Nice!  They just don’t mention how the actual scoring is calculated, but they did include a fascinating description of how they make judging more consistent by throwing out inconsistent / outlier scores (and you really should read that if you happen to love statistical sampling process).  A sample of brewing parameters makes it clear they go with brewing methodology closer to ordinary brewing:

Category Type Temp Minutes Weight  Special
Assam Origin Authentic Boil  5 2.5g
Breakfast Blend Origin Authentic Boil  5 2.5g
Bai Hao/ Oriental Beauty Breakfast Blend Boil 2/4 2.5g Steep open bowl; 2 infusions; 3 cupping bowls per tea
Chai Masala Chai Boil  3g Add 20% warm milk/sugar mix

That partial citation of “Signature Famous Teas” doesn’t do parameter choices review justice, but it’s probably enough to add that green teas are cited as between 175 and 180, depending on type.  Interesting to also note World of Tea went down to 160 on their guidelines for green tea brewing; make of this difference what you will.

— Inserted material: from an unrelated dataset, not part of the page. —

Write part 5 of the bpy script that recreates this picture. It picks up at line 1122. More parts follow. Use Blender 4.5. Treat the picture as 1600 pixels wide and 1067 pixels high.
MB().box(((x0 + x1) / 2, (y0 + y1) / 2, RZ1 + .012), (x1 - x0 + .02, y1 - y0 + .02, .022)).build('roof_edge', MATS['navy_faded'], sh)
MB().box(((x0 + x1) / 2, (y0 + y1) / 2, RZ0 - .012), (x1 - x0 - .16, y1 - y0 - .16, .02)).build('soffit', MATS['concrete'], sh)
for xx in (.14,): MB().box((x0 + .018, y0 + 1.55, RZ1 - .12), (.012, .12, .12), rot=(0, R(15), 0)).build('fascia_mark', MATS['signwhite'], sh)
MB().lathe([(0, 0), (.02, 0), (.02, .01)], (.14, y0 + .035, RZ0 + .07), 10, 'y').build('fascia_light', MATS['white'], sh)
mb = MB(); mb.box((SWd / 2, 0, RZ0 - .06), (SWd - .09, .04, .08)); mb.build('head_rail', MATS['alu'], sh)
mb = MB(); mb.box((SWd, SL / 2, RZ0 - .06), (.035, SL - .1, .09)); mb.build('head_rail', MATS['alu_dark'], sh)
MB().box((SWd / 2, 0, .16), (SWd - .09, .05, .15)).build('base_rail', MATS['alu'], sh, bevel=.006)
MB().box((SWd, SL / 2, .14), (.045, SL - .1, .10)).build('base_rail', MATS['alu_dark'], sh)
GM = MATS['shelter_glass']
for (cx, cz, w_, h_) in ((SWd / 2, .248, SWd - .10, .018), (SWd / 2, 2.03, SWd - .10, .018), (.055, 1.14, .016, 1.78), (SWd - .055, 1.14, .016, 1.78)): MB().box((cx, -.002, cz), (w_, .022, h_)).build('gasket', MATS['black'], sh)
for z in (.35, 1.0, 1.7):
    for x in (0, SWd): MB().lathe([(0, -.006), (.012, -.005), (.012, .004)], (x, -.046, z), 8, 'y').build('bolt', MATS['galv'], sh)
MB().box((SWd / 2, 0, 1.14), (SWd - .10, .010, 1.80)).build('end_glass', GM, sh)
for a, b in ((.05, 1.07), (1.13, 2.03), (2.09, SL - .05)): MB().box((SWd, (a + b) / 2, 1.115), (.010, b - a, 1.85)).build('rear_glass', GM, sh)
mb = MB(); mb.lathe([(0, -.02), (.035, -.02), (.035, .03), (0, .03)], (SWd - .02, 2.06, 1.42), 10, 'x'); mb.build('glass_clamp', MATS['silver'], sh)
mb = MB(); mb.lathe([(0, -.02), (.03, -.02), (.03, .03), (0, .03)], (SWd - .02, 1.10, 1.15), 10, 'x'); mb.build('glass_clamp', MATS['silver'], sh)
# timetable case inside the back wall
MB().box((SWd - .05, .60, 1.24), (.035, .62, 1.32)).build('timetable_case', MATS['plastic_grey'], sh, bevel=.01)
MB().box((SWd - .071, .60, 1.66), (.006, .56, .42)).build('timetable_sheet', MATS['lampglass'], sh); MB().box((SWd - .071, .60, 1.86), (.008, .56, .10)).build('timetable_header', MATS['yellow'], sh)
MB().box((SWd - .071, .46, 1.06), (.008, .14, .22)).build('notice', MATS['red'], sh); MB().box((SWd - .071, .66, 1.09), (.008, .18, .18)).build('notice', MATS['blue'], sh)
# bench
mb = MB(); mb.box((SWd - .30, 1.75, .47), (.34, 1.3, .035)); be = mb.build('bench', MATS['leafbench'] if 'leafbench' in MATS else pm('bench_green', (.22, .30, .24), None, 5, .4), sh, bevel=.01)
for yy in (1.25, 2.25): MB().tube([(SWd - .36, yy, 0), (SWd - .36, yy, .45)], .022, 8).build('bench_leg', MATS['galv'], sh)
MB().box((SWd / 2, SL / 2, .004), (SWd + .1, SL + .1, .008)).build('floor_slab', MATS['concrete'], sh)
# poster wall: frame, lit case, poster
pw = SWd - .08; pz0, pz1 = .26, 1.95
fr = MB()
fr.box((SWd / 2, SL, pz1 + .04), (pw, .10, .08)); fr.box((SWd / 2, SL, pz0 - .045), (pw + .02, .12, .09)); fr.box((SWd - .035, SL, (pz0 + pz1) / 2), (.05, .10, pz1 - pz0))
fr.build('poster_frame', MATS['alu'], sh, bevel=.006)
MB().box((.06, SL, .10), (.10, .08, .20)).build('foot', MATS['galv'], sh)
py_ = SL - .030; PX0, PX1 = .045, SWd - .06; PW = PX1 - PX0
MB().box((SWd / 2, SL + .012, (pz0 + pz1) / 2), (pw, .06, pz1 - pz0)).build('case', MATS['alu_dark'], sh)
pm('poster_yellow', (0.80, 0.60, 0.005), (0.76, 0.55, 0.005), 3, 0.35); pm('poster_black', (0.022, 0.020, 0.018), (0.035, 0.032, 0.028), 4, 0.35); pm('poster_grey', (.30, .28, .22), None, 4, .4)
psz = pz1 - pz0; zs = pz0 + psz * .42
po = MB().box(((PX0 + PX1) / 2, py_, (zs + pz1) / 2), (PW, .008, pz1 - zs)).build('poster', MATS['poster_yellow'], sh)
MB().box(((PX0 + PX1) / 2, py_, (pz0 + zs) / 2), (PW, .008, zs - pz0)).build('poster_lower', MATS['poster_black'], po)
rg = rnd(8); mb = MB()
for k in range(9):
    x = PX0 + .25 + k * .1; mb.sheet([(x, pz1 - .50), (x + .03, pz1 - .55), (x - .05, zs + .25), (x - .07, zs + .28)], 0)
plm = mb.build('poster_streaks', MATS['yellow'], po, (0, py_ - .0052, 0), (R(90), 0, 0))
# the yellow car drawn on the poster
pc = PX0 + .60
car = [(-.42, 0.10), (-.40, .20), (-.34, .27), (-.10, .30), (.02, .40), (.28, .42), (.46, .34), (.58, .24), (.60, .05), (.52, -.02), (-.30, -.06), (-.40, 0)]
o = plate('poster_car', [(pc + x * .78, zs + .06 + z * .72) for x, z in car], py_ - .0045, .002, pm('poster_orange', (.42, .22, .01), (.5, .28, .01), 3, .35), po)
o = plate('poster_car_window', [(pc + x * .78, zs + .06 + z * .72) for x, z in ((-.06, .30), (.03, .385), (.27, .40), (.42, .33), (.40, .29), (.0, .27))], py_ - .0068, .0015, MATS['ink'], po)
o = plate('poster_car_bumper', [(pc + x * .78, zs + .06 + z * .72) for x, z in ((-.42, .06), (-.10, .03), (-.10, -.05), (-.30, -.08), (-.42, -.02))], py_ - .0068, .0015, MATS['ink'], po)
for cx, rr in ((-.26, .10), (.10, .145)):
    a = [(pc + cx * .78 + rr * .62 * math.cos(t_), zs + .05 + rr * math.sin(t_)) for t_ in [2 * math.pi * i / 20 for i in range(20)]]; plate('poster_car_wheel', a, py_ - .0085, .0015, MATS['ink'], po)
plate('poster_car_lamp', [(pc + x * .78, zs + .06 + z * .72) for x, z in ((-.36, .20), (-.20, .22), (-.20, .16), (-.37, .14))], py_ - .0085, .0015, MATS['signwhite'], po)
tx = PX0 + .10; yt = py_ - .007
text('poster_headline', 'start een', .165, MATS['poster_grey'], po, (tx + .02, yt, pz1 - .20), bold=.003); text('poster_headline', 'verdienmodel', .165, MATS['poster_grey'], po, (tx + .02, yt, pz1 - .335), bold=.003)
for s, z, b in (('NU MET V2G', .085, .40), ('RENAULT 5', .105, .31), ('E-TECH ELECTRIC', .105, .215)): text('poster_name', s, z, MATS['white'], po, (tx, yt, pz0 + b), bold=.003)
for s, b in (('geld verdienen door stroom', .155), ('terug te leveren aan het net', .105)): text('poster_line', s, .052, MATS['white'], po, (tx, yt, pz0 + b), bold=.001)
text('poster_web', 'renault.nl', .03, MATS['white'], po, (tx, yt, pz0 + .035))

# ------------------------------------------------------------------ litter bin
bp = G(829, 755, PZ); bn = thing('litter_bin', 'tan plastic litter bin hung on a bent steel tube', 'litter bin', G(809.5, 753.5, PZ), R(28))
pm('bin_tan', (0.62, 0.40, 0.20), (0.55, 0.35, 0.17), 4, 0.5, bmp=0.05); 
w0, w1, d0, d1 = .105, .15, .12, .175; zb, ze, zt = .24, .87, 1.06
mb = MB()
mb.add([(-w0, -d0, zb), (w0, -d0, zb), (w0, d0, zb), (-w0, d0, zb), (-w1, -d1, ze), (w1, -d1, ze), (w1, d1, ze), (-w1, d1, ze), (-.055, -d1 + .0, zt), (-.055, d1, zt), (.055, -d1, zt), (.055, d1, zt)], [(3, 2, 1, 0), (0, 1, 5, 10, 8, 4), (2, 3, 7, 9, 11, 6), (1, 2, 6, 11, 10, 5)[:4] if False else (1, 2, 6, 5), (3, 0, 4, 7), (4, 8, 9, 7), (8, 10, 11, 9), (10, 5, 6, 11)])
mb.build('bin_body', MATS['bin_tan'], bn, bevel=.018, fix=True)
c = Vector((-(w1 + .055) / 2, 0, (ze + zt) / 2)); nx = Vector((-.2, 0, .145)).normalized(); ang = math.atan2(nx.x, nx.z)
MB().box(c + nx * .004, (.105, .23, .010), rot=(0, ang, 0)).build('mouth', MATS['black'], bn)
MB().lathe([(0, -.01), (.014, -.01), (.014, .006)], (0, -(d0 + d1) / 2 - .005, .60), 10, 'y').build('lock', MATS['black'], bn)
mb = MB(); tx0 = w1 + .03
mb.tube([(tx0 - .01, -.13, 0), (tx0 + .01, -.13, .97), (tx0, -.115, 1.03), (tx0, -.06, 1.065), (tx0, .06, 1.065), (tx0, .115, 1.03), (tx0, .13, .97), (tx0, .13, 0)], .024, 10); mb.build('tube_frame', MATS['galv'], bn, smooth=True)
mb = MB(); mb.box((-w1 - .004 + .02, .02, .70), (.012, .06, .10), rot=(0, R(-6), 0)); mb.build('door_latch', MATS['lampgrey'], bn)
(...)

That last reference didn’t really seem intended to give the full details of the methodology and evaluation process but it’s nice they passed on that much.

Conclusion

I had intended to circle this back more to a comparison against how people drink and evaluate teas for enjoyment but it seems as well not to do much with that.  It’s just different.

It’s interesting to consider how flaws in tea might factor into these approaches, or how individual positive aspects might be rated versus a balance of aspects in a tea, but it also seems as well I that don’t muddle the review here too much with my own speculation.  Besides, with more expert input or research about this much content, I could always write up a “part two” post and ramble on in that one.  And scoring systems never went far in these references; lots more room to add to that.